The question the Lib Dems need to answer before the polls will rise
18 March 2011 1 Comment
Many people now say they don’t know what the Lib Dems stand for (again) (see comments in this post). So it is our job to let people know. So how would you describe it today on the doorstep? What would you describe was the purpose of the Coalition? of Nick Clegg or of David Cameron? What can you say which will influence the polls? There is a technique to help with this which poses a question, which once answers will make this a lot easier.
Great leaders and governments’ achievements are often described in one sentence and they often had a clear focus at the start to achieve this. This one sentence is vital. It not only gives a clear focus and an easy way of communicating the party’s purpose but can also distinguish between the purposes of the leaders and the two parties in Coalition. This video shows how this technique is used to motivate people and this is a good technique for the Lib Dems to use:
So what would you say was David Cameron’s purpose? He says it is to create the Big Society (taking community action from the Lib Dems). The Coalition’s purpose? They say it is to get the economy on track (taking away the economic judgement the Lib Dems had built up). Nick Clegg’s purpose? To give electoral reform to a system he doesn’t want? The Lib Dems’ purpose? to get some of our manifesto enacted? Neither very convincing.
Once we can answer this question better, and with one voice, the polls will rise.
The parties purpose could be ‘to stop the Tories from wrecking the country with policies which haven’t been properly thought through’ but then the party would need to stop some of the more reckless policies e.g. NHS reform. So it could be ‘to make this country more liberal’ but then people don’t really get liberalism yet (not as a vote winner).

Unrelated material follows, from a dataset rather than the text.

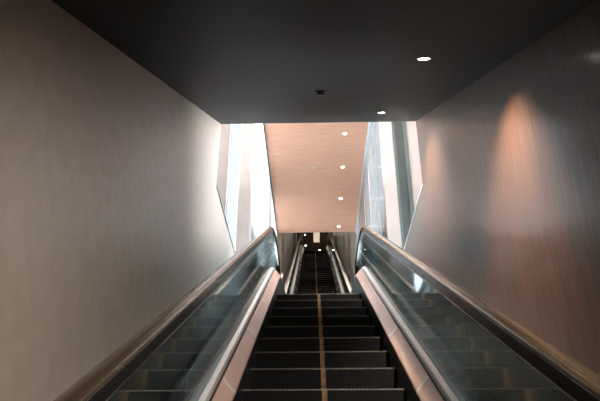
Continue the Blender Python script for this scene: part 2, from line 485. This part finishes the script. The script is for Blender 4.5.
        sweep('outer_deck', od, [(.630, -.06), (.630, .03), (.740, .060), (.740, -.06)], side, M['outer_deck'], root)
        sweep('outer_gasket', od, [(.740, -.06), (.740, .048), (.772, .048), (.772, -.06)], side, M['dark_gap'], root)
        sweep('side_cladding', od, [(.772, -.04), (.772, .062), (oh, .062), (oh, -.04)], side, M['outer_deck'], root)
    return root

y391 = P(3.93, 1.225)[0]
escalator((CX, -3.6, -3.5), 'nearer escalator rising between the taupe wall and the dark brown wood wall', 1.225,
          -2.2, 7.5, 8.2, -4.2, 9.25, y391, (XL, XR))
y2 = P(16.3, H2)[0]
CX = 0.076
escalator((CX, 10.2, PZ - .2), 'farther narrow-looking escalator climbing beyond the landing under the orange wood ceiling', H2,
          10.9 + 1.0, 28.2, 28.7, 9.95, 27.2, y2, (PL, PR), 'deck_grey', 'rail_light')
struct(box('floor_lower', XL, XR, -6.5, -2.6, -5.0, -4.85, M['floor']))

# ------------------------------------------------------------------ ceiling lights and detectors
def disc_vf(r, y0, y1, V, F, n=28, rin=None):
    """disc or ring along local z from y0 to y1"""
    b = len(V)
    if rin is None:
        V += [(r * math.cos(2 * math.pi * i / n), r * math.sin(2 * math.pi * i / n), z) for z in (y0, y1) for i in range(n)]
        F += [tuple(b + i for i in range(n)), tuple(b + n + i for i in reversed(range(n)))]
        F += [(b + i, b + (i + 1) % n, b + n + (i + 1) % n, b + n + i) for i in range(n)]
    else:
        for (rr, z) in ((r, y0), (r, y1), (rin, y1), (rin, y0)):
            V += [(rr * math.cos(2 * math.pi * i / n), rr * math.sin(2 * math.pi * i / n), z) for i in range(n)]
        for j in range(4):
            k = (j + 1) % 4
            F += [(b + j * n + i, b + j * n + (i + 1) % n, b + k * n + (i + 1) % n, b + k * n + i) for i in range(n)]
def downlight(x, y, z, tilt, r, label, group, power, ring, lampm, color=(1, .84, .68), cone=95, blend=.8, aim=None, radius=.04, side=0):
    e = empty('downlight', (x, y, z), label, 'ceiling light', group)
    e.rotation_euler = (tilt, 0, 0)
    def part(name, V, F, m):
        o = build(name, V, F, m); o.parent = e; return o
    V, F = [], []; disc_vf(r * 1.28, -.006, 0.0, V, F, rin=r); part('trim_ring', V, F, ring)
    V, F = [], []; disc_vf(r * .99, -.003, 0.0, V, F); part('lamp', V, F, lampm)
    if power:
        ld = bpy.data.lights.new('lamp_light', 'SPOT'); ld.energy = power; ld.color = color
        ld.spot_size = math.radians(cone); ld.spot_blend = blend; ld.shadow_soft_size = radius
        lo = bpy.data.objects.new('lamp_light', ld); COL.objects.link(lo); lo.parent = e
        lo.location = (0, 0, -.03); lo.rotation_euler = ((aim if aim is not None else -tilt), side, 0)
    return e
T30 = math.radians(30)
for (s, x, lab) in ((4.46, .78, 'round recessed downlight in the dark ceiling, the larger and nearer of the two'),
                    (7.50, .81, 'small round recessed downlight in the dark ceiling close to its far edge')):
    y, z = P(s, -HC)  # out-of-view lamps added to brighten the lower steps and walls
    downlight(x, y, z, T30, .041, lab, None, 230 if s < 5 else 200, M['ring'], M['lamp'], aim=-math.radians(4), cone=94 if s < 5 else 120, blend=1, side=-math.radians(24 if s < 5 else 15), color=(1, .84, .68) if s < 5 else (1, .92, .86))
for (s, x, lab) in ((1.42, .78, 'added unseen downlight in the dark ceiling just above the viewer, third from the far edge'),
                    (-1.6, .78, 'added unseen downlight in the dark ceiling behind the viewer, lowest of its row')):
    y, z = P(s, -HC)  # out-of-view lamps added to brighten the lower steps and walls
    downlight(x, y, z, T30, .041, lab, None, 85, M['ring'], M['lamp'], color=(1, .88, .76), aim=math.radians(24), cone=120, blend=1, side=math.radians(22))
labs = ['downlight in the orange ceiling, nearest to the dark ceiling edge', 'second downlight of the orange ceiling row counted from the dark edge',
        'third downlight of the orange ceiling row counted from the dark edge', 'farthest downlight of the orange ceiling, close to its far edge']
for k, (y, lab) in enumerate(zip((9.25, 10.36, 11.58, 12.87), labs)):
    downlight(.573, y, ZO, 0, .03, lab, None, 70, M['wring'], M['lamp_white'], cone=110)
hall = [(-.43, 29.4, 'small bright hall light above the far end of the left handrail of the upper escalator'),
        (.82, 29.4, 'small bright hall light above the far end of the right handrail of the upper escalator'),
        (-.42, 30.7, 'small bright hall light low beside the top left of the upper escalator steps'),
        (.32, 31.3, 'faint small hall light just above the middle of the top step')]
for i, (x, y, lab) in enumerate(hall):
    downlight(x, y, CH, 0, .04, lab, None, 25, M['wring'], M['lamp_white'], cone=120)
t = box('light_panel', .0, .32, 29.0, 30.3, CH - .012, CH, M['panel_glow'])
V, F = [], []
box_vf(-.05, .0, 28.95, 30.35, CH - .03, CH, V, F); box_vf(.32, .37, 28.95, 30.35, CH - .03, CH, V, F)
box_vf(.0, .32, 30.3, 30.35, CH - .03, CH, V, F); box_vf(.0, .32, 28.95, 29.0, CH - .03, CH, V, F)
build('panel_frame', V, F, M['ring'], t)
t['label'] = 'cream glowing rectangular light panel in the dark hall ceiling at the top'; t['category'] = 'light panel'

for ordn, yy in zip(('lowest', 'second lowest', 'second highest', 'highest'), (14.6, 17.2, 19.8, 22.4)):  # hidden lamps added to brighten the upper flight
    downlight(CX + .0, yy, ZO + .5 + (yy - YO) * (CH - ZO - .5) / (26.0 - YO), math.atan((CH - ZO - .5) / (26.0 - YO)), .06,
              'added unseen downlight in the sloping ceiling over the upper escalator, ' + ordn + ' of its row', 'added downlights over the upper escalator', 20, M['wring'], M['lamp_white'], cone=150)

def sprinkler(x, y, z, tilt, r, label, m):
    e = empty('smoke_detector', (x, y, z), label, 'smoke detector'); e.rotation_euler = (tilt, 0, 0)
    V, F = [], []; disc_vf(r, -.008, 0, V, F); o = build('base_ring', V, F, m); o.parent = e
    V, F = [], []
    n = 20; b = 0
    prof = [(r * .62, -.008), (r * .62, -.024), (r * .5, -.034), (r * .25, -.038)]
    V = [(rr * math.cos(2 * math.pi * i / n), rr * math.sin(2 * math.pi * i / n), zz) for rr, zz in prof for i in range(n)]
    for j in range(3): F += [(j * n + i, j * n + (i + 1) % n, (j + 1) * n + (i + 1) % n, (j + 1) * n + i) for i in range(n)]
    F.append(tuple(range(n))); F.append(tuple(3 * n + i for i in reversed(range(n))))
    o = build('sensor_head', V, F, m); o.parent = e
y, z = P(5.87, -HC)
sprinkler(.083, y, z, T30, .052, 'small black round detector in the middle of the dark ceiling', M['ring'])
sprinkler(.04, 10.36, ZO, 0, .03, 'tiny pale detector in the middle of the orange wood ceiling', M['wring'])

Or ‘to change the voting system’, which is not popular enough so the fact that it is difficult to get, is the reason the polls are low.
The Lib Dems need to be clearer on our purpose in government.



I partially agree, however, Cameron made a mess of his new Tory big society message in the runup to the election, and nobody could tell you how the Labour party have changed since the election to give them their current poll standing.
Dissatisfaction with the status quo is as important, if not more so than satisfaction/identifying with a political party; many people vote for the lesser of 3 evils.